When I received an email yesterday from Brandy Cooke, the sister of slain fitness model Amanda Sazell, I was very touched by what she wrote about her sister and the grieving process which she is going through. Having now received Brandy’s permission to share them, following are the words she wrote:
I appreciate each and every one of you for listening to my story and for
allowing me to express my desires in ministering and speaking to the public
about this. You have all paved the way for us victims to really make a
difference in this world, and for that I am forever thankful. Every day
that goes by that I am not reaching out and helping just frustrates the heck
out of me, so I’m ready whenever y’all are. I feel like the more I talk
about my sister, the more alive her spirit will stay.Some days I’m not so well put together, and some days I feel like I can
conquer the world. I still sit in her closet and smell her clothes, and I
still wear a piece of her clothing or jewelry every day. I drive her car
now and I have yet to take the CD out of the player that was left in there
from her last ride.

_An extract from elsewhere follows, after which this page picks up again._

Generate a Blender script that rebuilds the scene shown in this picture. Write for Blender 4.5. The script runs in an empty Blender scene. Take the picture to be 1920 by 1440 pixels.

I sleep on her pillow because it smells like her hair
and I wear her favorite vanilla lotion that she swore made all the boys
crazy. My eyes appear more green when I look in the mirror every day
because her eyes were more green than mine; and I see the beauty and inner
strength in me she always saw that I never felt I had. My sister will be at
every platform I stand on because she will never leave my side. All of this
I bring to you in hopes that you all will understand the passion that I feel
in saving even one woman’s life from an abusive relationship. I want to
help make a difference in this world. I want to be her voice.”
As you can see, Brandy can and will make a real difference. God bless you and your family as you continue through the grieving process. May you all reach that healing spot one day soon – but take your time doing so. Time does heal wounds.